07 March 2023
The Society will take some forms of unearned income into account when assessing affordability. We will not progress an application where state benefits make up the majority of income (excluding pension income).
We will consider the following when assessing state benefit income.
- The type of income and the reason for a customer is receiving the state benefit.
- The length of time that this income is likely to be paid.
- How reliant upon that income we are to demonstrate affordability?
- Will the application impact the benefit? e.g., a single parent now purchasing a home with a new partner.
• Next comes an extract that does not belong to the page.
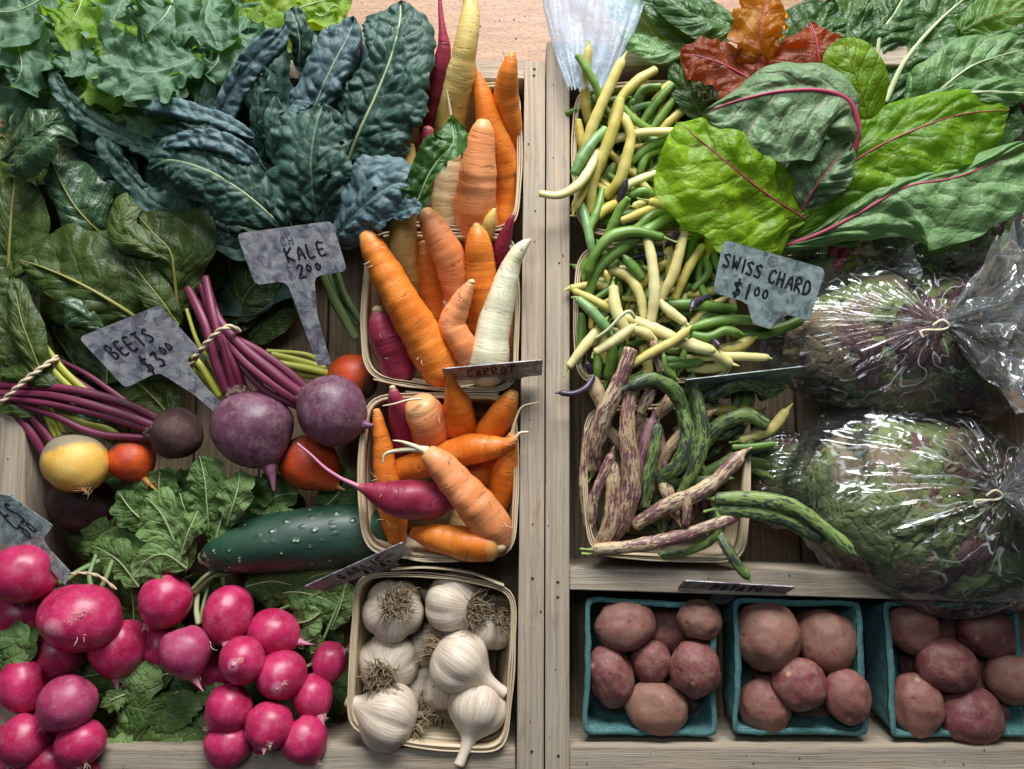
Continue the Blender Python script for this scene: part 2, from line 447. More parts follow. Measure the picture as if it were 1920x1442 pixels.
def m_carrot(name, c1, c2, dark, crown, hue=0.0, rough=0.42, dirt=0.75):
    t = NT(name); st = t.attr('st'); uvs = t.sep(t.attr('uvn')); rd = t.rand()
    n1 = t.noise(t.vadd(st, t.comb(rd, rd, rd)), 1.8, 3)
    c = t.mix(t.mask(n1, 0.35, 0.65), c1, c2)
    ringv = t.vadd(t.mul(st, (2.2, 2.2, 16)), t.comb(0.0, 0.0, t.ma('MULTIPLY', t.noise(st, 3.0, 2), 1.5)))
    ring = t.noise(ringv, 1.0, 3, 0.6)
    seg = t.noise(t.mul(st, (5, 5, 7)), 1.0, 2)
    lm = t.ma('MULTIPLY', t.mask(ring, 0.57, 0.63), t.mask(seg, 0.42, 0.6))
    c = t.mix(t.ma('MULTIPLY', lm, 0.55), c, dark)
    lite = t.ma('MULTIPLY', t.mask(t.noise(t.vadd(ringv, t.comb(7.0, 3.0, 5.0)), 1.0, 2), 0.66, 0.72), t.mask(seg, 0.4, 0.55))
    c = t.mix(t.ma('MULTIPLY', lite, 0.5), c, tuple(min(1, x*1.3+0.12) for x in c2))
    d2 = t.mask(t.noise(t.mul(st, (6, 6, 11)), 1.0, 5, 0.75), 0.60, 0.74)
    c = t.mix(t.ma('MULTIPLY', d2, dirt), c, (0.13, 0.075, 0.035))
    v = uvs[1]
    endm = t.mask(t.ma('ADD', t.ma('SUBTRACT', 1.0, v), t.ma('MULTIPLY', t.noise(st, 8.0, 3), 0.10)), 0.12, 0.04)
    c = t.mix(t.ma('MULTIPLY', endm, 0.75), c, crown)
    h = t.ma('SUBTRACT', t.ma('MULTIPLY', t.noise(t.mul(st, (1.5, 1.5, 12)), 1.0, 3), 0.9), lm)
    return t.bsdf(c, rough, t.bump(h, 0.38, 0.0016), spec=0.4, sss=0.12)
M['orange'] = m_carrot('carrot_orange', (0.66, 0.155, 0.012), (0.78, 0.235, 0.03), (0.36, 0.10, 0.02), (0.62, 0.33, 0.10))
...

See below benefits that the Society may consider:
Pension income | May be included at 100% |
Child benefit for children age under 12 (Not to be included if either one or both applicants earn over £60,000 per annum) | May be included at 100% |
Adoption allowance for children age under 12 | May be included at 100% |
Guardian’s allowance for children age under 12 | May be included at 100% |
Disability Living allowance for children age under 12 | May be included at 100% |
Personal independent payment | May be included at 50% |
Carer’s allowance | May be included at 50% |
Industrial injuries disablement benefit | May be included at 50% |
Constant attendance allowance | May be included at 50% |
Guaranteed income payment for forces | May be included at 50% |
Other state benefits | Will not be included |
When benefit income is being included in affordability calculations it can be evidenced by 3 months recent bank statements.